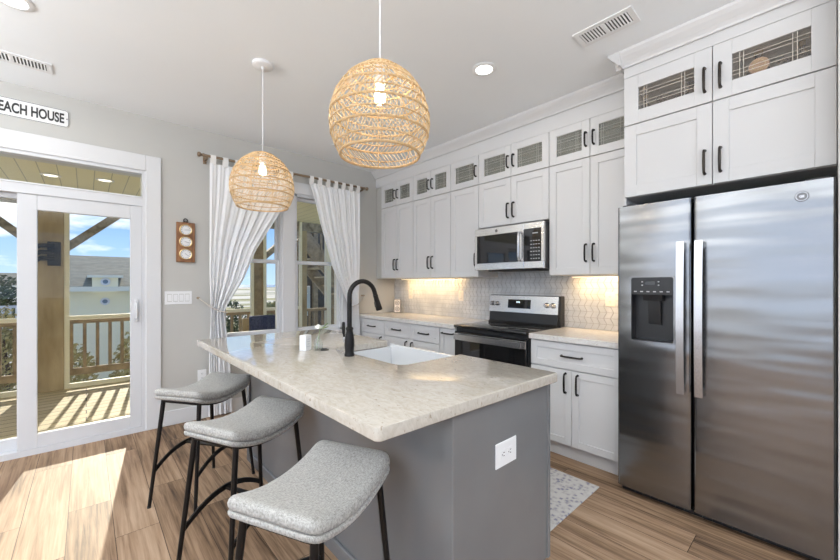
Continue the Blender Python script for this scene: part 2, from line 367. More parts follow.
# ------------------------------------------------------------ room shell
XW, YB, ZC = 3.20, 4.06, 2.79      # kitchen wall, back wall, ceiling
XL, YF = -4.0, -4.5
DX0, DX1, DZ1 = -1.16, 0.39, 2.30  # sliding door opening
WX0, WX1, WX2, WX3, WZ0, WZ1 = 1.0, 1.615, 1.755, 2.36, 0.735, 2.33
bm = B(); box(bm, XL, XW + 0.15, YF, YB + 0.1, -0.05, 0.0); struct('floor', bm, M_floor)
bm = B(); box(bm, XL - 0.15, XW + 0.15, YF - 0.15, YB + 0.15, ZC, ZC + 0.1); struct('ceiling', bm, M_ceil)
bm = B(); T = 0.14
for x0, x1, z0, z1 in ((XL, DX0, 0, ZC), (DX0, DX1, DZ1, ZC), (DX1, WX0, 0, ZC), (WX0, WX3, 0, WZ0), (WX0, WX3, WZ1, ZC), (WX1, WX2, WZ0, WZ1), (WX3, XW + 0.15, 0, ZC)):
    box(bm, x0, x1, YB, YB + T, z0, z1)
struct('wall_back', bm, M_wall)
bm = B(); box(bm, XW, XW + 0.15, -0.16, YB + T, 0, ZC); box(bm, XW, XW + 0.15, YF, -0.16, 0, ZC); struct('wall_right', bm, M_wall)
bm = B(); box(bm, 2.45, XW, -0.16, -0.037, 0, ZC); struct('wall_right_return', bm, M_wall)
bm = B()   # unseen wall, its opening invented and sized for the left fill panel
for y0, y1, z0, z1 in ((YF, -2.2, 0, ZC), (2.8, YB, 0, ZC), (-2.2, 2.8, 0, 0.45), (-2.2, 2.8, 2.55, ZC)): box(bm, XL - 0.12, XL, y0, y1, z0, z1)
struct('wall_left', bm, M_wall)
bm = B()  # unseen wall, opening invented to hold the front fill panel
for x0, x1, z0, z1 in ((XL, -2.9, 0, ZC), (2.5, XW, 0, ZC), (-2.9, 2.5, 0, 0.95), (-2.9, 2.5, 2.55, ZC)): box(bm, x0, x1, YF - 0.12, YF, z0, z1)
struct('wall_front', bm, M_wall)
# baseboards
bm = B()  # unseen wall, opening invented to hold the front fill panel
for x0, x1 in ((0.50, XW), (XL, -1.27)): box(bm, x0, x1, YB - 0.015, YB, 0, 0.135, 0.004)
struct('baseboard_back', bm, M_trim)
# door casing
bm = B()  # unseen wall, opening invented to hold the front fill panel
box(bm, DX1, 0.502, YB - 0.022, YB, 0, DZ1 + 0.14, 0.004); box(bm, DX0 - 0.112, DX0, YB - 0.022, YB, 0, DZ1 + 0.14, 0.004)
box(bm, DX0, DX1, YB - 0.022, YB, DZ1, DZ1 + 0.14, 0.004)
box(bm, DX0, DX1, YB - 0.027, YB - 0.02, DZ1, DZ1 + 0.02, 0.002)
struct('trim_1', bm, M_trim)
# sliding door with a transom
dr = thing('door_1', None, None, ((DX0 + DX1) / 2, YB + 0.05, 0), kind='structure')
bm = B()  # unseen wall, opening invented to hold the front fill panel
FY0, FY1 = YB - 0.012, YB + T
box(bm, DX0, DX0 + 0.035, FY0, FY1, 0, DZ1); box(bm, DX1 - 0.025, DX1, FY0, FY1, 0, DZ1)
a_, b_ = DX0 + 0.035, DX1 - 0.025
box(bm, a_, b_, FY0, FY1, DZ1 - 0.03, DZ1); box(bm, a_, b_, FY0, FY1, 1.985, 2.055); box(bm, a_, b_, FY0, FY1, 0, 0.045)
box(bm, a_, b_, FY0 - 0.006, FY0 + 0.02, 2.055, 2.07, 0.003); box(bm, a_, b_, FY0 - 0.006, FY0 + 0.02, 2.271, 2.29, 0.003)
obj('frame', bm, M_vinyl, dr)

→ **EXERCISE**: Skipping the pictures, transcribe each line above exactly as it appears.

→ **WRITTEN RESPONSE**:
Continue the Blender Python script for this scene: part 2, from line 367. More parts follow.
# ------------------------------------------------------------ room shell
XW, YB, ZC = 3.20, 4.06, 2.79      # kitchen wall, back wall, ceiling
XL, YF = -4.0, -4.5
DX0, DX1, DZ1 = -1.16, 0.39, 2.30  # sliding door opening
WX0, WX1, WX2, WX3, WZ0, WZ1 = 1.0, 1.615, 1.755, 2.36, 0.735, 2.33
bm = B(); box(bm, XL, XW + 0.15, YF, YB + 0.1, -0.05, 0.0); struct('floor', bm, M_floor)
bm = B(); box(bm, XL - 0.15, XW + 0.15, YF - 0.15, YB + 0.15, ZC, ZC + 0.1); struct('ceiling', bm, M_ceil)
bm = B(); T = 0.14
for x0, x1, z0, z1 in ((XL, DX0, 0, ZC), (DX0, DX1, DZ1, ZC), (DX1, WX0, 0, ZC), (WX0, WX3, 0, WZ0), (WX0, WX3, WZ1, ZC), (WX1, WX2, WZ0, WZ1), (WX3, XW + 0.15, 0, ZC)):
    box(bm, x0, x1, YB, YB + T, z0, z1)
struct('wall_back', bm, M_wall)
bm = B(); box(bm, XW, XW + 0.15, -0.16, YB + T, 0, ZC); box(bm, XW, XW + 0.15, YF, -0.16, 0, ZC); struct('wall_right', bm, M_wall)
bm = B(); box(bm, 2.45, XW, -0.16, -0.037, 0, ZC); struct('wall_right_return', bm, M_wall)
bm = B()   # unseen wall, its opening invented and sized for the left fill panel
for y0, y1, z0, z1 in ((YF, -2.2, 0, ZC), (2.8, YB, 0, ZC), (-2.2, 2.8, 0, 0.45), (-2.2, 2.8, 2.55, ZC)): box(bm, XL - 0.12, XL, y0, y1, z0, z1)
struct('wall_left', bm, M_wall)
bm = B()  # unseen wall, opening invented to hold the front fill panel
for x0, x1, z0, z1 in ((XL, -2.9, 0, ZC), (2.5, XW, 0, ZC), (-2.9, 2.5, 0, 0.95), (-2.9, 2.5, 2.55, ZC)): box(bm, x0, x1, YF - 0.12, YF, z0, z1)
struct('wall_front', bm, M_wall)
# baseboards
bm = B()  # unseen wall, opening invented to hold the front fill panel
for x0, x1 in ((0.50, XW), (XL, -1.27)): box(bm, x0, x1, YB - 0.015, YB, 0, 0.135, 0.004)
struct('baseboard_back', bm, M_trim)
# door casing
bm = B()  # unseen wall, opening invented to hold the front fill panel
box(bm, DX1, 0.502, YB - 0.022, YB, 0, DZ1 + 0.14, 0.004); box(bm, DX0 - 0.112, DX0, YB - 0.022, YB, 0, DZ1 + 0.14, 0.004)
box(bm, DX0, DX1, YB - 0.022, YB, DZ1, DZ1 + 0.14, 0.004)
box(bm, DX0, DX1, YB - 0.027, YB - 0.02, DZ1, DZ1 + 0.02, 0.002)
struct('trim_1', bm, M_trim)
# sliding door with a transom
dr = thing('door_1', None, None, ((DX0 + DX1) / 2, YB + 0.05, 0), kind='structure')
bm = B()  # unseen wall, opening invented to hold the front fill panel
FY0, FY1 = YB - 0.012, YB + T
box(bm, DX0, DX0 + 0.035, FY0, FY1, 0, DZ1); box(bm, DX1 - 0.025, DX1, FY0, FY1, 0, DZ1)
a_, b_ = DX0 + 0.035, DX1 - 0.025
box(bm, a_, b_, FY0, FY1, DZ1 - 0.03, DZ1); box(bm, a_, b_, FY0, FY1, 1.985, 2.055); box(bm, a_, b_, FY0, FY1, 0, 0.045)
box(bm, a_, b_, FY0 - 0.006, FY0 + 0.02, 2.055, 2.07, 0.003); box(bm, a_, b_, FY0 - 0.006, FY0 + 0.02, 2.271, 2.29, 0.003)
obj('frame', bm, M_vinyl, dr)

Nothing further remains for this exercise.